● **What you need to do**:
Say how many lines hold the string "kind", and nothing more.

● **Dataset content**:

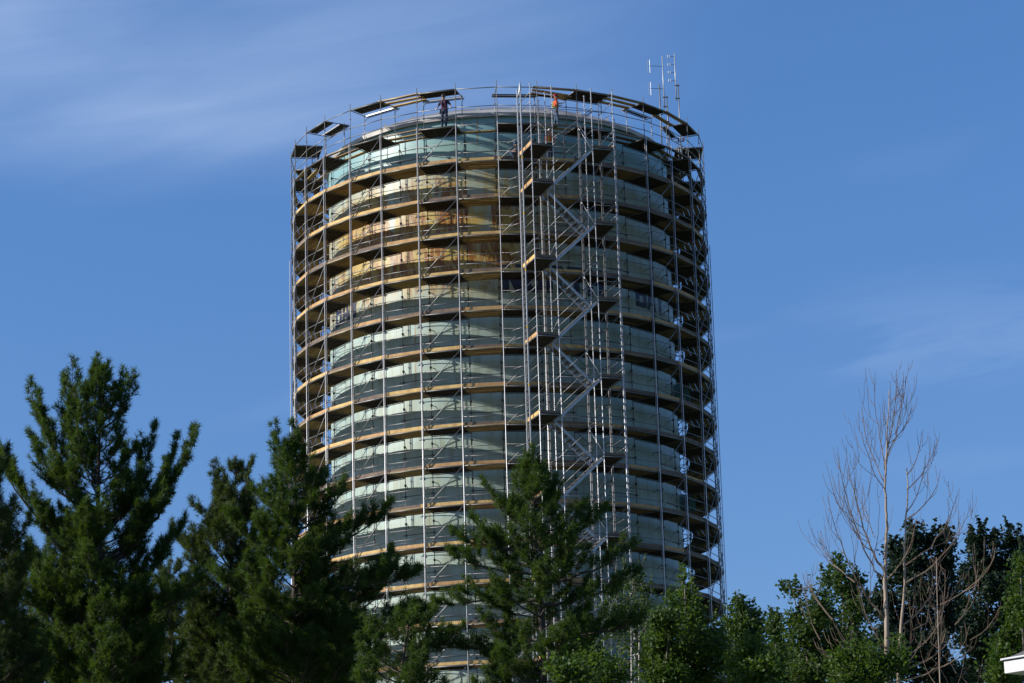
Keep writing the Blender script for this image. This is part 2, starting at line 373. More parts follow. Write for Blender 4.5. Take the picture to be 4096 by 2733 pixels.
def standard(p, z0, z1, r=.0195, ros=.5, zr=0.):
    b = MB(); p = Vector((p.x, p.y, 0)); b.tube(p+Vector((0, 0, z0)), p+Vector((0, 0, z1)), r, n=8)
    if ros:
        k = math.ceil((z0+.1-zr)/ros)
        while zr+k*ros < z1-.03:
            z = zr+k*ros
            if z > 16: b.tube(p+Vector((0, 0, z-.012)), p+Vector((0, 0, z+.012)), .052, n=6)
            k += 1
    return b
Z = Vector((0, 0, 1))
for i in range(34):
    t = th_node(i); tn = (t+PI) % (2*PI)-PI
    part('standard', standard(node(i), .02, zl(-1)+.36, zr=H0), M['galv'], t, 0, True, .02)
    top = zl(0)+.10 if abs(tn) < R_(80) else zl(2)+random.choice([0, .3, .8])
    part('standard', standard(node(i, .105), .02, top, ros=0, r=.0205), M['galvnew'], t, 0, True)
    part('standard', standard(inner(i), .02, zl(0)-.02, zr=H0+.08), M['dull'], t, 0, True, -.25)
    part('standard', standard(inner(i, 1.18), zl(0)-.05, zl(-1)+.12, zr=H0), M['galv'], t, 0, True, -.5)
TOPDECK = {0: 's', 2: 's', 3: 'g', 4: 's', 6: 'i', 7: 'x', 8: 's', 9: 'g', 10: 's', 11: 'h', 12: 's', -2: 's', -4: 's', 14: 's', 16: 's', 20: 's', 24: 's'}
def steel_deck(b0, l, w=1.5, planks=5, skip=()):
    b = MB(); a, c = node(b0), node(b0+1); n = nin(b0); e = (c-a).normalized(); Ln = (c-a).length; z = zl(l)
    pw = w/planks
    for k in range(planks):
        if k in skip: continue
        o = a+e*.05+n*(.02+k*pw); o.z = z+.035
        b.box(o, e*(Ln-.1), n*(pw-.004), Z*.022, 0)                                   # plywood face
        if k == 0 or k-1 in skip: b.box(o-Z*.062, e*(Ln-.1), n*.025, Z*.061, 1)          # alloy side rail on the open edge
        else: b.box(o-Z*.030, e*(Ln-.1), n*.012, Z*.029, 0)
        for q in range(1, 3): b.box(o+e*(.02+q*(Ln-.17)/3)+n*.03-Z*.025, e*.02, n*(pw-.08), Z*.02, 2)
    return b
def board(b, b0, d0, d1, z, th=.045, ext=.12, skew=0., mi=0):
    """timber laid over a wedge bay between depths d0 and d1"""
    def pt(d):
        A = node(b0)+nin(b0-1)*d; B = node(b0+1)+nin(b0+1)*d; e = (B-A).normalized(); return A-e*ext, B+e*ext
    A0, B0 = pt(d0); A1, B1 = pt(d1)
    n = nin(b0)*skew
    b.slab([A0, B0+n, B1+n, A1], z, z+th, mi)
WOODS = ['wood', 'wood', 'wood', 'wood2', 'wood2', 'wood3']
for l in range(-1, LAST+1):
    z = zl(l)
    for b0 in range(-12, 22):
        wood = b0 % 2 == 1; thm = (th_node(b0)+th_node(b0+1))/2; a, c = node(b0), node(b0+1); n = nin(b0); e = (c-a).normalized(); Ln = (c-a).length
        tn = (thm+PI) % (2*PI)-PI
        # ledgers at deck height, guard rails at half and one metre
        b = MB(); b.tube(a+Z*z, c+Z*z, .024, n=6); part('ledger', b, M['galv'], thm, l, True)
        if l >= 0:
            for hh in (.5, 1.0):
                b = MB(); jz = random.uniform(-.012, .012); b.tube(a+Z*(z+hh+jz), c+Z*(z+hh+jz), .0205, n=6); part('guard_rail', b, M['galv'], thm, l, True)
        if not wood:
            for q in (b0, b0+1):
                b = MB(); w = 1.18 if l < 0 else 1.52
                b.tube(node(q)+Z*z, inner(q, w)+Z*z, .024, n=6)
                if l < 0:
                    b.tube(inner(q, w)+Z*z, inner(q, 1.55)+Z*z, .02, n=5); b.tube(inner(q, w)+Z*(z-.3), inner(q, 1.5)+Z*(z-.02), .014, n=5); b.tube(inner(q, 1.56)+Z*(z-.03), inner(q, 1.56)+Z*(z+.2), .012, n=5)
                part('transom', b, M['galv'], th_node(q), l, True)
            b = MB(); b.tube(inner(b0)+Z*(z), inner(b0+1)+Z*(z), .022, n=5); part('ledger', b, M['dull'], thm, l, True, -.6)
        if l >= 1:
            # toe board on edge behind the outer standards
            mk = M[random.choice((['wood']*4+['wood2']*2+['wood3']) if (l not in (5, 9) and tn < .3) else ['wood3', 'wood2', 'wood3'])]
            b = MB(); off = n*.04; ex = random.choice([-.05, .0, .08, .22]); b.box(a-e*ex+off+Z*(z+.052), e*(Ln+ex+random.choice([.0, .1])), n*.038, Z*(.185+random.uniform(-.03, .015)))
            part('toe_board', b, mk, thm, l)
            if random.random() < .85:
                b2 = MB(); b2.box(a+e*.06+n*.1+Z*(z+.06), e*.09, n*.25, Z*.13); part('wood_block', b2, M['wood2'], thm, l)
            # inner rails and wall ties
            A, B = inner(b0), inner(b0+1)
            if wood:
                for hh in (.52, 1.02):
                    b = MB(); jj = random.uniform(-.03, .03); ei = (B-A).normalized(); b.tube(A-ei*.2+Z*(z+hh+jj), B+ei*.15+Z*(z+hh+jj), .021, n=5)
                    for q in (A, B): b.box(q+Z*(z+hh+jj-.05)-ei*.05-n*.05, ei*.1, n*.1, Z*.1)
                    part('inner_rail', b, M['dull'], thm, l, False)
            else:
                b = MB(); b.tube(A+Z*(z+.72), B+Z*(z+.66), .013, n=5); part('inner_rail', b, M['galv'], thm, l, False, -.3)
        if 0 <= l:
            if not wood:
                for q in (b0, b0+1):
                    p = inner(q); nn = nin(b0); b = MB(); zt = z-.36; sgn = 1 if q % 2 == 0 else .6
                    ed = (nn*.9+e*.5*sgn).normalized() if q == b0 else (nn*.9-e*.35).normalized()
                    b.path([p+Z*zt, p+ed*.28+Z*(zt-.02), p+ed*.36+Z*(zt-.06), p+ed*.46+Z*(zt-.17)], [.02, .02, .018, .016], 5)
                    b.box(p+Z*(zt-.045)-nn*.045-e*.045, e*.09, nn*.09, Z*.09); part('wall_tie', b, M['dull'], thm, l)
                # diagonal brace across the outer face
                if l < LAST:
                    b = MB(); b.tube(a+e*.10-n*.035+Z*(zl(l+1)+.06), c-e*.10-n*.035+Z*(z-.08), .0225, n=6); part('brace', b, M['galv'], thm, l, True)
        # decks
        if l == -1:
            k = TOPDECK.get(b0)
            if k == 's':
                part('steel_deck', steel_deck(b0, l, 1.5, 5, random.choice([(3,), (2,), ()]) if b0 != 4 else (3,)), [M['ply'], M['alu'], M['dull']], thm, l, bonus=.3)
            elif k == 'i':
                b = MB(); q = inner(b0, 1.15); q2 = inner(b0+1, 1.15); b.box(q-e*.12+Z*(z-.03), e*(Ln+.24), n*.30, Z*.07, 0); b.box(q-e*.12-n*.01+Z*(z-.06), e*(Ln+.24), n*.02, Z*.03, 1); part('steel_deck', b, [M['ply'], M['alu']], thm, l, bonus=.3)
            elif k:
                b = MB()
                for d0, sk in {'g': [(.03, 0), (.5, .05), (1.1, -.1)], 'h': [(.03, 0), (.75, .05)], 'x': [(.03, 0), (.45, .5), (.95, .55), (1.2, -.1)], 'i': [(1.12, 0)]}[k]: board(b, b0, d0, d0+.26, z+.03, skew=sk, ext=.2)
                part('timber_deck', b, M['wood2'] if k == 'i' else M['wood'], thm, l, bonus=.3)
        elif not wood:
            part('steel_deck', steel_deck(b0, l), [M['ply'], M['alu'], M['dull']], thm, l)
        else:
            b = MB(); ds = [(.02, .28), (.31, .58), (.61, .89), (.92, 1.19), (1.22, 1.48)]
            if l == 0: ds = [(1.2, 1.48)] if b0 == 5 else [(.03, .22), (.62, .86), (1.22, 1.46)]
            for k, (d0, d1) in enumerate(ds): board(b, b0, d0, d1, z+.03+random.uniform(0, .012), ext=random.choice([.03, .12, .2]), mi=k % 3)
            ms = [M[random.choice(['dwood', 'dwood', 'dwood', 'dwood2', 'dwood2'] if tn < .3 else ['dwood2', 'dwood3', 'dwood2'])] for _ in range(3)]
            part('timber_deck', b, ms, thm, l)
flush(scaf, OFF)

# ------------------------------------------------------------------ stair tower
SB, SX, SY = .3050053, 1.747269, 125.97745
SA, SBW, SDp = 1.141, 2.13, 2.14
zs_ = lambda l: zl(l)-.19
te = Vector((math.cos(SB), math.sin(SB), 0)); ne = Vector((-math.sin(SB), math.cos(SB), 0)); S0 = Vector((SX, SY, 0))
cols = [0, SA, SA+SBW, 2*SA+SBW]
def sp_(k, d, z=0): return S0+te*(cols[k] if isinstance(k, int) else k)+ne*(d*SDp)+Z*z
stair = thing('stair_tower', 'zigzag steel stair tower bolted to the right front of the round scaffold', 'stair tower', S0)
def spart(kind, b, m_, smooth=True): PARTS.setdefault(kind, []).append((0, b, m_, smooth))
for k, d, top in ((0, 0, 1.05), (1, 0, 1.05), (2, 0, 1.04), (3, 0, 1.0), (1, .5, 1.05), (2, .5, 1.05), (0, 1, 1.04), (1, 1, 1.05), (2, 1, 1.05), (3, 1, 1.02)):
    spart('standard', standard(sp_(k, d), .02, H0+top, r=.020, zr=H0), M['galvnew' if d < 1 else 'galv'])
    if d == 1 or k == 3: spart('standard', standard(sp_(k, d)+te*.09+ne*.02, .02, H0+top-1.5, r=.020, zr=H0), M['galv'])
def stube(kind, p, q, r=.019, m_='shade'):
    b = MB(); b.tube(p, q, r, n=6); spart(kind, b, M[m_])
def landing(k0, k1, l):
    z = zs_(l); b = MB(); P0 = sp_(k0, 0, z)
    L_ = cols[k1]-cols[k0]; npk = 6; pw = SDp/npk
    for k in range(npk):
        o = P0+ne*(k*pw+.02)+te*.03+Z*.03
        b.box(o, te*(L_-.06), ne*(pw-.003), Z*.04, 0)
        if k == 0: b.box(o-Z*.05, te*(L_-.06), ne*.02, Z*.049, 1)
    spart('landing', b, [M['ply'], M['alu']], False)
    if l > 1 or k0 > 0: b = MB(); b.box(P0+ne*.03+Z*.08, te*L_, ne*.035, Z*.13); spart('toe_board', b, M['wood3'], False)
    s_ = k0 if k0 == 0 else k1; b = MB(); b.box(sp_(s_, 0, z+.08)+te*(.03 if s_ == 0 else -.065), ne*SDp, te*.035, Z*.18); spart('toe_board', b, M['wood2' if l % 4 else 'wood'], False)
    for hh in (.5, 1.0):
        stube('guard_rail', sp_(k0, 0, z+hh), sp_(k1, 0, z+hh)); stube('guard_rail', sp_(s_, 0, z+hh), sp_(s_, 1, z+hh))
    stube('ledger', sp_(k0, 0, z), sp_(k1, 0, z)); stube('ledger', sp_(k0, 1, z), sp_(k1, 1, z)); stube('ledger', sp_(s_, 0, z), sp_(s_, 1, z))
def flight(l_low, l_high, lane, right):
    """one lift of alloy stair; lane 0 front, 1 rear; right: climbs to the right"""
    x0, x1 = (cols[1], cols[2]) if right else (cols[2], cols[1])
    d0, d1 = (.04, .46) if lane == 0 else (.54, .96)
    A = sp_(x0, d0, zs_(l_low)+.03); B = sp_(x1, d0, zs_(l_high)+.0); w = ne*((d1-d0)*SDp); run = B-A
    b = MB()
    for q in (Vector((0, 0, 0)), w-ne*.035): b.box(A+q-Z*.14, run, ne*.035, Z*.17, 0)
    nst = 9; fwd = te*(1 if right else -1)
    for k in range(1, nst):
        p = A+run*(k/nst)+ne*.035-fwd*.10-Z*.02; b.box(p, w-ne*.07, fwd*.22, Z*.03, 1)
    spart('stair_flight', b, [M['alu'], M['galv']], False)
    for hh in (.5, 1.0):
        q = A+Z*hh; r_ = B+Z*hh
        if lane == 0: stube('handrail', q-ne*.06, r_-ne*.06, .019)
        else: stube('handrail', q+w, r_+w, .019, 'dull')
landing(0, 1, 1)
for l in range(2, 23):
    if l % 2 == 0: landing(0, 1, l); flight(l, l-1, 0, True)
    else: flight(l, l-1, 1, False)
for l in range(1, 23, 2): landing(2, 3, l)
for l in range(1, 23):
    z = zs_(l)
    for k0, k1, d in ((1, 2, 0), (1, 2, 1)): stube('ledger', sp_(k0, d, z-.05), sp_(k1, d, z-.05), .02)
    stube('ledger', sp_(1, 0, z+.0), sp_(1, 1, z), .02); stube('ledger', sp_(2, 0, z), sp_(2, 1, z), .02)
    for k, d in ((3, 1),):                                  # stabiliser ties back to the ring
        stube('tie', sp_(k, d, z-.9), sp_(k, d, z-.9)+ne*.8-te*.2, .02, 'dull')
    stube('tie', sp_(0, 1, z+.5), sp_(0, 1, z+.5)+ne*.75-te*.35, .02)
    stube('tie', sp_(0, 1, z+1), sp_(0, 1, z+1)+ne*.75-te*.35, .02)
    if l % 2 == 1:
        stube('brace', sp_(1, 0, z+.05)-ne*.04, sp_(2, 0, zs_(l-1)-.05)-ne*.04); stube('brace', sp_(2, 1, z+.05), sp_(1, 1, zs_(l-1)-.05), .02, 'dull')
        stube('brace', sp_(2, 1, zs_(l-1)-.1)+ne*.03, sp_(3, 1, z+.1)+ne*.03, .02, 'alu')
        stube('guard_rail', sp_(0, 0, z+.5), sp_(0, 1, z+.5)); stube('guard_rail', sp_(0, 0, z), sp_(0, 1, z), .02)
    else:
        stube('brace', sp_(2, 1, z+.1)+ne*.03, sp_(3, 1, zs_(l-1)-.1)+ne*.03, .02, 'dull')
        stube('brace', sp_(1, 0, z+.9)-ne*.03, sp_(1, 1, z+.1), .018)
for hh in (.5, 1.0): 
    stube('guard_rail', sp_(0, 1, H0+hh-.4), sp_(0, 0, H0+hh-.4)); stube('guard_rail', sp_(3, 1, H0+hh-.6), sp_(3, 0, H0+hh-.6))
stube('guard_rail', sp_(0, 0, H0-.2), sp_(3, 0, H0-.2)); stube('guard_rail', sp_(1, .5, H0-.3), sp_(1, 0, H0-.3)); stube('brace', sp_(2, 1, H0-.1), sp_(3, 1, H0-1.9), .02, 'alu')
stube('brace', sp_(1, 0, H0-1.95)-ne*.04, sp_(2, 0, H0-.05)-ne*.04); stube('brace', sp_(1, 0, H0-1.8)-ne*.06, sp_(2, 0, H0-.2)-ne*.06, .018)
flush(stair, S0)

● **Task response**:
3